Saturday, April 7, 2012

Sharpness of a portrait


It is true most if not all the camera and lens development with goal to reach the ultimate quality that is quantitative, with objective properties, such as contrast, color accuracy, sharpness, noise and many more – they are not wrong, but those are the goal of a photography tool, not the goal of photograph itself.
Portraiture photograph is perhaps one of the subjects that most exemplify the subject.  Modern society although has also evolved digitally, thanks Facebook, but the likelihood of one individual meeting another is still much greater than the time before us albeit not at the same level as electronic social networking. In other words, we are seeing portraits everyday, ourselves in the mirror, family, friends, colleagues, strangers.  And they all come in varies sharpness, because of how we see it, and when we see it, and many times, how we want to see it.
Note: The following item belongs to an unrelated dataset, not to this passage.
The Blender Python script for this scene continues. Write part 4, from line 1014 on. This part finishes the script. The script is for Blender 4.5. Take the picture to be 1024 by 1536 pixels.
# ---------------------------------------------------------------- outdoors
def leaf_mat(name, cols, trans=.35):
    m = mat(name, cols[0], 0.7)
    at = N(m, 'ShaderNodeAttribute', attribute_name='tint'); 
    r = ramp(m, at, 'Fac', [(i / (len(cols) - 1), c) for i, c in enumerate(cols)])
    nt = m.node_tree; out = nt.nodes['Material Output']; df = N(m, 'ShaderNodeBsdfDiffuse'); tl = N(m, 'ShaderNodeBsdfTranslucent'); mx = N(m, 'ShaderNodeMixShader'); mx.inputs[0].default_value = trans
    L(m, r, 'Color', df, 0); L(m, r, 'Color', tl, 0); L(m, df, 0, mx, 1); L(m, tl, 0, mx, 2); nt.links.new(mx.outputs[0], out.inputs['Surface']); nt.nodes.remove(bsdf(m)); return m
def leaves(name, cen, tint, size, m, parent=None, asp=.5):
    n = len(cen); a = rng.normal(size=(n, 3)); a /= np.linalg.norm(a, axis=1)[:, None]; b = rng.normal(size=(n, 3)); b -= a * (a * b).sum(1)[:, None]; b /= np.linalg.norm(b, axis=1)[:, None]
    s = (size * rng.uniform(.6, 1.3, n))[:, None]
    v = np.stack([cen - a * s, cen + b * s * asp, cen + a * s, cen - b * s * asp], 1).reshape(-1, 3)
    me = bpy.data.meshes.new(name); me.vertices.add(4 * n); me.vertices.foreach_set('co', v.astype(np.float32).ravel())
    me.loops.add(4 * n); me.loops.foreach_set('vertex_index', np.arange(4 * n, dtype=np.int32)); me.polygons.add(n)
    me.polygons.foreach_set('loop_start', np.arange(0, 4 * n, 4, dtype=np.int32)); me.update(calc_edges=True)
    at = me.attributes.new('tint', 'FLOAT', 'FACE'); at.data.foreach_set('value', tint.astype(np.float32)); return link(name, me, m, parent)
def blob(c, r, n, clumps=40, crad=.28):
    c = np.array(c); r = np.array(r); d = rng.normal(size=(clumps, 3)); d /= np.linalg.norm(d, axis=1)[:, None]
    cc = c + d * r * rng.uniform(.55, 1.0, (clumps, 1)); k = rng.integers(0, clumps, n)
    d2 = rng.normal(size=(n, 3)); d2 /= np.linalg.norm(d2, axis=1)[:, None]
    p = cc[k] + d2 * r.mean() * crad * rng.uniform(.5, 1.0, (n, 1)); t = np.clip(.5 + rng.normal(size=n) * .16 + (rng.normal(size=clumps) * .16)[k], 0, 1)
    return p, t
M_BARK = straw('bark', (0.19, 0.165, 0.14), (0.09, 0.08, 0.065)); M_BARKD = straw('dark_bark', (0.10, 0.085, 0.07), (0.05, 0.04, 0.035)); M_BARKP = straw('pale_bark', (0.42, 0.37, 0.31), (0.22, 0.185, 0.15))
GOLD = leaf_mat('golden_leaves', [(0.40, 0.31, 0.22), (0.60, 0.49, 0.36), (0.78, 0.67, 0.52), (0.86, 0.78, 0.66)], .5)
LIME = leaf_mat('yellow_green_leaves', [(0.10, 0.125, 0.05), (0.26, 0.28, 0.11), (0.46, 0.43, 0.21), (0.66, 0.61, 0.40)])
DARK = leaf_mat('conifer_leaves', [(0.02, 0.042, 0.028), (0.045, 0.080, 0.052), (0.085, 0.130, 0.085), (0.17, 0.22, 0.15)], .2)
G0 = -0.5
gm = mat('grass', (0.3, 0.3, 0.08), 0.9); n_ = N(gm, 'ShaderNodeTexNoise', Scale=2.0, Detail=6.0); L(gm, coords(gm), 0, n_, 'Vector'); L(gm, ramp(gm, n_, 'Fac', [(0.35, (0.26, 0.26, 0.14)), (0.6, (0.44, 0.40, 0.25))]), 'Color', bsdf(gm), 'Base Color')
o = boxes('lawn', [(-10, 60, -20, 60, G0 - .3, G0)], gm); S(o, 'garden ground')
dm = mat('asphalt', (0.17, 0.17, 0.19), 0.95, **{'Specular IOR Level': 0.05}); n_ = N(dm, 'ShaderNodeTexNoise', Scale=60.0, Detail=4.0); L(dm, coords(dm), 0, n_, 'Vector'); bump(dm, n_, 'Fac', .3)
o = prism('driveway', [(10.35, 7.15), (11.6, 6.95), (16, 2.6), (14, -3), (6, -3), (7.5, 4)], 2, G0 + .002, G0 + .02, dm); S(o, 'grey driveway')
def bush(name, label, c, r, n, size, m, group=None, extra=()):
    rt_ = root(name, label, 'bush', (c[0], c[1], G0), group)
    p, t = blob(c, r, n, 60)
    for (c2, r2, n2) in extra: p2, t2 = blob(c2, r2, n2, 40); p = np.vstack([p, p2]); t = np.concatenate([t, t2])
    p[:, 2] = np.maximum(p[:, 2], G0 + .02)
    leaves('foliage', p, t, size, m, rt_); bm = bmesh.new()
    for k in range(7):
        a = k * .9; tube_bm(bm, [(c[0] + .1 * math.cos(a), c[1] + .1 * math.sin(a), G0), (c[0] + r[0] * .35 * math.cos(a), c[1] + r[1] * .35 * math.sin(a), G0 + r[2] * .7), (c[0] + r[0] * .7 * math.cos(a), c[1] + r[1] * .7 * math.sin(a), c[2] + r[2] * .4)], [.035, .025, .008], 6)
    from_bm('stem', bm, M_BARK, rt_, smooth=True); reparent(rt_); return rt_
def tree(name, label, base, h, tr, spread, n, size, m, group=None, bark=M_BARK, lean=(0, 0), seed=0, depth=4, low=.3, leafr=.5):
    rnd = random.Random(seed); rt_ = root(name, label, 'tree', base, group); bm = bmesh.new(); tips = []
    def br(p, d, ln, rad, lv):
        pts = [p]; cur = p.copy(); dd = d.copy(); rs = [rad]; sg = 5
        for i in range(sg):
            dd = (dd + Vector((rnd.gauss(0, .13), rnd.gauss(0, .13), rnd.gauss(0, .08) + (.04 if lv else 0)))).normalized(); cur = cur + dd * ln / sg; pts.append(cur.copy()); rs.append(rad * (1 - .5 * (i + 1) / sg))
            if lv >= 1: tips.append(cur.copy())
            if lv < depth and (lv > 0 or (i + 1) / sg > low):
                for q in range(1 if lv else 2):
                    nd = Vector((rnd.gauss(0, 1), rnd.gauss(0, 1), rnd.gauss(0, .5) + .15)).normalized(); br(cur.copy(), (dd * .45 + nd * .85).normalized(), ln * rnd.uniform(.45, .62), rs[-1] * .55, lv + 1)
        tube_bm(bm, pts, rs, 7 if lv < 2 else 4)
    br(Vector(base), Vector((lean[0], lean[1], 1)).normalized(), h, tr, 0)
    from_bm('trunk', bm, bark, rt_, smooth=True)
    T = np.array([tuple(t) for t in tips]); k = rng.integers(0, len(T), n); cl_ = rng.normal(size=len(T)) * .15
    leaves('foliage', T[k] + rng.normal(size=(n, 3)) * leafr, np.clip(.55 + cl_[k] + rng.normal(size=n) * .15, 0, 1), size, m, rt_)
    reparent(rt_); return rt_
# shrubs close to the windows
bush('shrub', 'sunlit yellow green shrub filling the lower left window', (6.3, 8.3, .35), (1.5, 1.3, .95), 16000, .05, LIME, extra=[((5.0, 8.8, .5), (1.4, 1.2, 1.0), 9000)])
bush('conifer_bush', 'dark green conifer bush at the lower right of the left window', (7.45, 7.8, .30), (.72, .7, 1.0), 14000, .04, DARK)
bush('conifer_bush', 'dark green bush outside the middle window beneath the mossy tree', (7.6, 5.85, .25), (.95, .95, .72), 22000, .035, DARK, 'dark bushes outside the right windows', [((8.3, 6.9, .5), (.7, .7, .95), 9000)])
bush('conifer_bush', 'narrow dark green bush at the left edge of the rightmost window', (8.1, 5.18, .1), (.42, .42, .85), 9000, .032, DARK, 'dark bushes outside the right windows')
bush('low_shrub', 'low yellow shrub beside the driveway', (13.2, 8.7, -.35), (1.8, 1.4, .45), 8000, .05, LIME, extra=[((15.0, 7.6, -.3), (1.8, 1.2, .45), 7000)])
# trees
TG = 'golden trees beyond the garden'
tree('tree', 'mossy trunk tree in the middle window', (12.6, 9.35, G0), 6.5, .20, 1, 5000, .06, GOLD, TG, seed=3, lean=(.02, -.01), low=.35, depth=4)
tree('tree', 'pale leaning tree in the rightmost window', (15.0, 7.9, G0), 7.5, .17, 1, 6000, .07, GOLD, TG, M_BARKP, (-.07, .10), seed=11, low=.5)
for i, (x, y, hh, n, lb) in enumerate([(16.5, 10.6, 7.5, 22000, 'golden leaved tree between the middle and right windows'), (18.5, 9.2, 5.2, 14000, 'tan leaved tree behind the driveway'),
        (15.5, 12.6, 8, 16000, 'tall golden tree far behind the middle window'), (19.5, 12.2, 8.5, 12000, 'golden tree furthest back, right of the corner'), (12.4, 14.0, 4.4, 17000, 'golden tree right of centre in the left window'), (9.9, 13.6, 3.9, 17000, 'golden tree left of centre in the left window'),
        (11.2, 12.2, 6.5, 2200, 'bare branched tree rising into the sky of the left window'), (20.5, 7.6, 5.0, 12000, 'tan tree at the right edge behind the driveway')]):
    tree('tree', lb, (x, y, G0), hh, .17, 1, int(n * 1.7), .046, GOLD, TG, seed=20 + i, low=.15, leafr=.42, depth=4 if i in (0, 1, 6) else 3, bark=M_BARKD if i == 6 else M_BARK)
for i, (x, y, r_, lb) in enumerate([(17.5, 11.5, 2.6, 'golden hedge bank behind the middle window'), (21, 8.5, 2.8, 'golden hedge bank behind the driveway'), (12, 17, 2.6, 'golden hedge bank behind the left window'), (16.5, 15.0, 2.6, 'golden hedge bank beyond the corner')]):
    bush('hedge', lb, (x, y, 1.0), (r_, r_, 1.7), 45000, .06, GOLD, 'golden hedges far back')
Coming back to photographic portrait itself – is a portrait sharper always better? May be not, at least I don’t believe so.   Applying to modern digital photography, this means one may be able to take a technically sharp image in original capture, but it is always depending on individual artist to define the final sharpness – which I like the term Adobe use “Unsharp Mask” – to determine how artist wishes the viewer to see the final image, as we did everyday.
Of course a critical sharpness is still preferred, but it is just a beginning. The camera and lens in use, the choice of isis, speed, direction and distant from the light source, or with artificial lighting – how the light was shaped and etc. all contribute to the sharpness at the moment of capture – that gives the photographer a solid ground to move forward.